His knowledge of Adams family members went back at least to the Brinks-Mat robbery of 1983, when Tommy Adams was accused but acquitted of transporting the stolen gold to him.

John ‘Goldfinger’ Palmer and his wife Marnie (Rex)

Brian Reader, the apparent leader of the Hatton Garden mob, was convicted of conspiracy to handle stolen goods in that same case. John Palmer was acquitted that time. However, he was jailed in 2001 for the largest time-share fraud ever seen. Somehow Goldfinger is said to have kept hold of an estimated £300m fortune, with a chateau in France and an estate in Tenerife as well as a home near Brentwood. Palmer was facing up to 15 years for fraud, firearms possession and money laundering in Tenerife. Did he do a deal with Spanish police to prevent his extradition? Was he about to turn supergrass? If so, there were people in Spain and Russia who might have wanted him gone.
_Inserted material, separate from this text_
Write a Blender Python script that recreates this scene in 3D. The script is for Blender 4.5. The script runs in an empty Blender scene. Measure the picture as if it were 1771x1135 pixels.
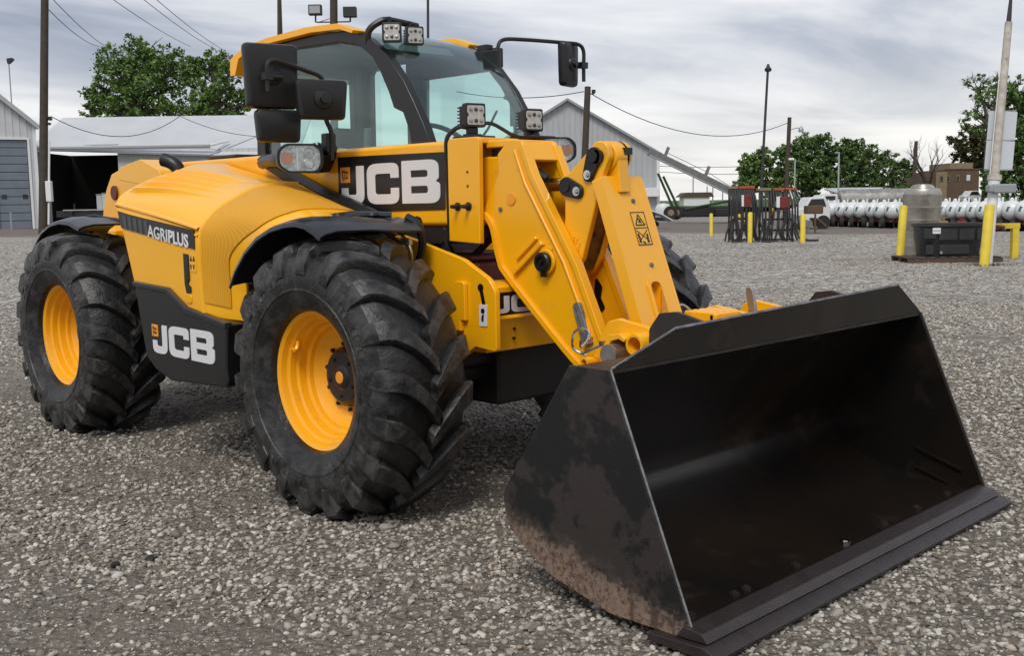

However, Wensley Clarkson’s theory is that once the Adams family had its hands on the incriminating evidence in the security box, it felt free to have Palmer shot. Basil is said to have taken not only the evidence but also the best jewels, which are still missing. The police are not the only ones desperate to speak to him, said Clarkson. “He’s got the police, the Adams family, friends of the Hatton Garden mob, and a bunch of opportunistic criminals who just want to get hold of some of the gems, all after him,” he said.

Suddenly the story of the Hatton Garden mob doesn’t seem so charming or funny. Not for Basil, anyway. “If he’s lucky, the police will find him.” If not, then somebody really will get hurt.